begin Input data

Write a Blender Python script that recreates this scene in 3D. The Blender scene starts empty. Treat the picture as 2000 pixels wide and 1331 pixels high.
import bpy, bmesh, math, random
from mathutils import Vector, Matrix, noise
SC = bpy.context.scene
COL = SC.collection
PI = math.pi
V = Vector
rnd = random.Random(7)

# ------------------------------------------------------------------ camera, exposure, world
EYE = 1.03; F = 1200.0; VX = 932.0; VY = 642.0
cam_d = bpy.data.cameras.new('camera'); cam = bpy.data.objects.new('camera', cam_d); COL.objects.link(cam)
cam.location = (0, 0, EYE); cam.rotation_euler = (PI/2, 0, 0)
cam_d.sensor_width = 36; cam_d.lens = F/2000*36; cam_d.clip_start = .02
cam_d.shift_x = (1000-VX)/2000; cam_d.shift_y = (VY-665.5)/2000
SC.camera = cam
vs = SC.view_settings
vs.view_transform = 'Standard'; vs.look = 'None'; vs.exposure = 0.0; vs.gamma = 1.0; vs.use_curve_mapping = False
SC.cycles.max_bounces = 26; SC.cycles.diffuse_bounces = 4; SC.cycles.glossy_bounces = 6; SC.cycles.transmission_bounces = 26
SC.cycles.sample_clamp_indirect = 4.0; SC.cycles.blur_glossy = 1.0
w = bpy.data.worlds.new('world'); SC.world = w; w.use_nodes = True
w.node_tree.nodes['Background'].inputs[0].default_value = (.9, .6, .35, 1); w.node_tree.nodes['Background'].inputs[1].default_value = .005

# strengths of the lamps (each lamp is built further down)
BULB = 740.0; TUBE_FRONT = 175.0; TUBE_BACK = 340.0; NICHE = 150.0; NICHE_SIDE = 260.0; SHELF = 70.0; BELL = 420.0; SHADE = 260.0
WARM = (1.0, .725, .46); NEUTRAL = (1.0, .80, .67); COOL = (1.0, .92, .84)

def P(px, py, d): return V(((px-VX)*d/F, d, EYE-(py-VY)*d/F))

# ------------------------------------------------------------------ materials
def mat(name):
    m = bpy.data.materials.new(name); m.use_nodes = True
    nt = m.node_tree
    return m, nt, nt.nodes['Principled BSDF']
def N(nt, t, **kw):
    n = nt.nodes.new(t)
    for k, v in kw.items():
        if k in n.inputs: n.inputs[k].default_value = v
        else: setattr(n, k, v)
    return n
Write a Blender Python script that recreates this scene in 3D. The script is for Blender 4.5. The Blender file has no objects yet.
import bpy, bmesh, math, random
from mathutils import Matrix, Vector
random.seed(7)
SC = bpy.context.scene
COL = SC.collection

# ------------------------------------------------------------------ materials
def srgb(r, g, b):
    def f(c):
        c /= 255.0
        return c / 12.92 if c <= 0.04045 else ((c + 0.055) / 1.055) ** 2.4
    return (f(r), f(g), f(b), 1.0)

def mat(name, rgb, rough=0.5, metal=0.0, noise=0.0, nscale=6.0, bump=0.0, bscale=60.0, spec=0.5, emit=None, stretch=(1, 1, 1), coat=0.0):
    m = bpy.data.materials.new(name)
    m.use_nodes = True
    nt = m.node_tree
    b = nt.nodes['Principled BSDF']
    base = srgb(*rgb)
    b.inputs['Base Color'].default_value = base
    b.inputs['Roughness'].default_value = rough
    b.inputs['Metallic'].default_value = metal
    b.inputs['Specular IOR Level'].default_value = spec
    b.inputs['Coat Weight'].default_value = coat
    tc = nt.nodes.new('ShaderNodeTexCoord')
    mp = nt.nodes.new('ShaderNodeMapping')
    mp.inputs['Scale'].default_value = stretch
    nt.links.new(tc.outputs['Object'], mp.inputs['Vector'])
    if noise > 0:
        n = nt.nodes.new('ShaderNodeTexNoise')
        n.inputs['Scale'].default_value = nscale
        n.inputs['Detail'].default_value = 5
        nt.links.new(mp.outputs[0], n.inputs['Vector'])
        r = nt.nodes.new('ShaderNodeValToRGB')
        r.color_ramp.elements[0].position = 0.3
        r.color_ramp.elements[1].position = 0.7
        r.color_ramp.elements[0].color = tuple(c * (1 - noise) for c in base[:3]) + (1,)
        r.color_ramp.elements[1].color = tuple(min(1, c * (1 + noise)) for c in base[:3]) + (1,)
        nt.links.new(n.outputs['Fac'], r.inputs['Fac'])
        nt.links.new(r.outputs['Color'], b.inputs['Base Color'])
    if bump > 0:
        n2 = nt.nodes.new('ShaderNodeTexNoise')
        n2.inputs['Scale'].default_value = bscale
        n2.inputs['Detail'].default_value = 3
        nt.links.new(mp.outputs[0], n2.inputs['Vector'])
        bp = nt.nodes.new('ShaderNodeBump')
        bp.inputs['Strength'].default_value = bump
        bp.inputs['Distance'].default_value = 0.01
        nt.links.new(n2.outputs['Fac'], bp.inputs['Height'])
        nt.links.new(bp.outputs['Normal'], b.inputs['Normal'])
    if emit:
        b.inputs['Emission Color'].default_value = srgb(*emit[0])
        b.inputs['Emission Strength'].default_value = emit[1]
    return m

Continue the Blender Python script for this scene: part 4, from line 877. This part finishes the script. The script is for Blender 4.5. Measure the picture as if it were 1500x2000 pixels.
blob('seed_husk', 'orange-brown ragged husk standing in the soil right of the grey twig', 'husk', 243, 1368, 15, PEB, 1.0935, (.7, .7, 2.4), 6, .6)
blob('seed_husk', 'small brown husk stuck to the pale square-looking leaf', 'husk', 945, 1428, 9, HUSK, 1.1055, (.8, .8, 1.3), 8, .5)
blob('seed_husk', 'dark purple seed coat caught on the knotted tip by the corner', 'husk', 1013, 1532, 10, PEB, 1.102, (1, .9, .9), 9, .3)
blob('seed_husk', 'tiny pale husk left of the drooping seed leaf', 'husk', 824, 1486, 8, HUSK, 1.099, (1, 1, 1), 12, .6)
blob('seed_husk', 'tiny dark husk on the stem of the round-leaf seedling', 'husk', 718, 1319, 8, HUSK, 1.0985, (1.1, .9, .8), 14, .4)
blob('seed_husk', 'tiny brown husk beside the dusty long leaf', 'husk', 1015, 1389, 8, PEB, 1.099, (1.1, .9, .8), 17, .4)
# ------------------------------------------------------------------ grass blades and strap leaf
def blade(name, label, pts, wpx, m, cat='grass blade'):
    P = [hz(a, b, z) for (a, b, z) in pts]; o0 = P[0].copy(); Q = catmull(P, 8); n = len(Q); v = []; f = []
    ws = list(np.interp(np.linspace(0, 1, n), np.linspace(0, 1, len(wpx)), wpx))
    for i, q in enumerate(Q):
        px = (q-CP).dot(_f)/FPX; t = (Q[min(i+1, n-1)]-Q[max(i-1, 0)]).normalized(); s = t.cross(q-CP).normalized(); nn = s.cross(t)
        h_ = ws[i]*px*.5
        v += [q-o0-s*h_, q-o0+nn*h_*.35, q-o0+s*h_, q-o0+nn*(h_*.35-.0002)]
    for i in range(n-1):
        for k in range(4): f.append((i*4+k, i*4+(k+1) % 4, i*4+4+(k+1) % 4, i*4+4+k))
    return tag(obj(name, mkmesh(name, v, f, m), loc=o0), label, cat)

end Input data

*Exercise description:*
Please set down the whole listing above without altering a single line.

*Completed exercise:*
Write a Blender Python script that recreates this scene in 3D. The Blender scene starts empty. Treat the picture as 2000 pixels wide and 1331 pixels high.
import bpy, bmesh, math, random
from mathutils import Vector, Matrix, noise
SC = bpy.context.scene
COL = SC.collection
PI = math.pi
V = Vector
rnd = random.Random(7)

# ------------------------------------------------------------------ camera, exposure, world
EYE = 1.03; F = 1200.0; VX = 932.0; VY = 642.0
cam_d = bpy.data.cameras.new('camera'); cam = bpy.data.objects.new('camera', cam_d); COL.objects.link(cam)
cam.location = (0, 0, EYE); cam.rotation_euler = (PI/2, 0, 0)
cam_d.sensor_width = 36; cam_d.lens = F/2000*36; cam_d.clip_start = .02
cam_d.shift_x = (1000-VX)/2000; cam_d.shift_y = (VY-665.5)/2000
SC.camera = cam
vs = SC.view_settings
vs.view_transform = 'Standard'; vs.look = 'None'; vs.exposure = 0.0; vs.gamma = 1.0; vs.use_curve_mapping = False
SC.cycles.max_bounces = 26; SC.cycles.diffuse_bounces = 4; SC.cycles.glossy_bounces = 6; SC.cycles.transmission_bounces = 26
SC.cycles.sample_clamp_indirect = 4.0; SC.cycles.blur_glossy = 1.0
w = bpy.data.worlds.new('world'); SC.world = w; w.use_nodes = True
w.node_tree.nodes['Background'].inputs[0].default_value = (.9, .6, .35, 1); w.node_tree.nodes['Background'].inputs[1].default_value = .005

# strengths of the lamps (each lamp is built further down)
BULB = 740.0; TUBE_FRONT = 175.0; TUBE_BACK = 340.0; NICHE = 150.0; NICHE_SIDE = 260.0; SHELF = 70.0; BELL = 420.0; SHADE = 260.0
WARM = (1.0, .725, .46); NEUTRAL = (1.0, .80, .67); COOL = (1.0, .92, .84)

def P(px, py, d): return V(((px-VX)*d/F, d, EYE-(py-VY)*d/F))

# ------------------------------------------------------------------ materials
def mat(name):
    m = bpy.data.materials.new(name); m.use_nodes = True
    nt = m.node_tree
    return m, nt, nt.nodes['Principled BSDF']
def N(nt, t, **kw):
    n = nt.nodes.new(t)
    for k, v in kw.items():
        if k in n.inputs: n.inputs[k].default_value = v
        else: setattr(n, k, v)
    return n
Write a Blender Python script that recreates this scene in 3D. The script is for Blender 4.5. The Blender file has no objects yet.
import bpy, bmesh, math, random
from mathutils import Matrix, Vector
random.seed(7)
SC = bpy.context.scene
COL = SC.collection

# ------------------------------------------------------------------ materials
def srgb(r, g, b):
    def f(c):
        c /= 255.0
        return c / 12.92 if c <= 0.04045 else ((c + 0.055) / 1.055) ** 2.4
    return (f(r), f(g), f(b), 1.0)

def mat(name, rgb, rough=0.5, metal=0.0, noise=0.0, nscale=6.0, bump=0.0, bscale=60.0, spec=0.5, emit=None, stretch=(1, 1, 1), coat=0.0):
    m = bpy.data.materials.new(name)
    m.use_nodes = True
    nt = m.node_tree
    b = nt.nodes['Principled BSDF']
    base = srgb(*rgb)
    b.inputs['Base Color'].default_value = base
    b.inputs['Roughness'].default_value = rough
    b.inputs['Metallic'].default_value = metal
    b.inputs['Specular IOR Level'].default_value = spec
    b.inputs['Coat Weight'].default_value = coat
    tc = nt.nodes.new('ShaderNodeTexCoord')
    mp = nt.nodes.new('ShaderNodeMapping')
    mp.inputs['Scale'].default_value = stretch
    nt.links.new(tc.outputs['Object'], mp.inputs['Vector'])
    if noise > 0:
        n = nt.nodes.new('ShaderNodeTexNoise')
        n.inputs['Scale'].default_value = nscale
        n.inputs['Detail'].default_value = 5
        nt.links.new(mp.outputs[0], n.inputs['Vector'])
        r = nt.nodes.new('ShaderNodeValToRGB')
        r.color_ramp.elements[0].position = 0.3
        r.color_ramp.elements[1].position = 0.7
        r.color_ramp.elements[0].color = tuple(c * (1 - noise) for c in base[:3]) + (1,)
        r.color_ramp.elements[1].color = tuple(min(1, c * (1 + noise)) for c in base[:3]) + (1,)
        nt.links.new(n.outputs['Fac'], r.inputs['Fac'])
        nt.links.new(r.outputs['Color'], b.inputs['Base Color'])
    if bump > 0:
        n2 = nt.nodes.new('ShaderNodeTexNoise')
        n2.inputs['Scale'].default_value = bscale
        n2.inputs['Detail'].default_value = 3
        nt.links.new(mp.outputs[0], n2.inputs['Vector'])
        bp = nt.nodes.new('ShaderNodeBump')
        bp.inputs['Strength'].default_value = bump
        bp.inputs['Distance'].default_value = 0.01
        nt.links.new(n2.outputs['Fac'], bp.inputs['Height'])
        nt.links.new(bp.outputs['Normal'], b.inputs['Normal'])
    if emit:
        b.inputs['Emission Color'].default_value = srgb(*emit[0])
        b.inputs['Emission Strength'].default_value = emit[1]
    return m

Continue the Blender Python script for this scene: part 4, from line 877. This part finishes the script. The script is for Blender 4.5. Measure the picture as if it were 1500x2000 pixels.
blob('seed_husk', 'orange-brown ragged husk standing in the soil right of the grey twig', 'husk', 243, 1368, 15, PEB, 1.0935, (.7, .7, 2.4), 6, .6)
blob('seed_husk', 'small brown husk stuck to the pale square-looking leaf', 'husk', 945, 1428, 9, HUSK, 1.1055, (.8, .8, 1.3), 8, .5)
blob('seed_husk', 'dark purple seed coat caught on the knotted tip by the corner', 'husk', 1013, 1532, 10, PEB, 1.102, (1, .9, .9), 9, .3)
blob('seed_husk', 'tiny pale husk left of the drooping seed leaf', 'husk', 824, 1486, 8, HUSK, 1.099, (1, 1, 1), 12, .6)
blob('seed_husk', 'tiny dark husk on the stem of the round-leaf seedling', 'husk', 718, 1319, 8, HUSK, 1.0985, (1.1, .9, .8), 14, .4)
blob('seed_husk', 'tiny brown husk beside the dusty long leaf', 'husk', 1015, 1389, 8, PEB, 1.099, (1.1, .9, .8), 17, .4)
# ------------------------------------------------------------------ grass blades and strap leaf
def blade(name, label, pts, wpx, m, cat='grass blade'):
    P = [hz(a, b, z) for (a, b, z) in pts]; o0 = P[0].copy(); Q = catmull(P, 8); n = len(Q); v = []; f = []
    ws = list(np.interp(np.linspace(0, 1, n), np.linspace(0, 1, len(wpx)), wpx))
    for i, q in enumerate(Q):
        px = (q-CP).dot(_f)/FPX; t = (Q[min(i+1, n-1)]-Q[max(i-1, 0)]).normalized(); s = t.cross(q-CP).normalized(); nn = s.cross(t)
        h_ = ws[i]*px*.5
        v += [q-o0-s*h_, q-o0+nn*h_*.35, q-o0+s*h_, q-o0+nn*(h_*.35-.0002)]
    for i in range(n-1):
        for k in range(4): f.append((i*4+k, i*4+(k+1) % 4, i*4+4+(k+1) % 4, i*4+4+k))
    return tag(obj(name, mkmesh(name, v, f, m), loc=o0), label, cat)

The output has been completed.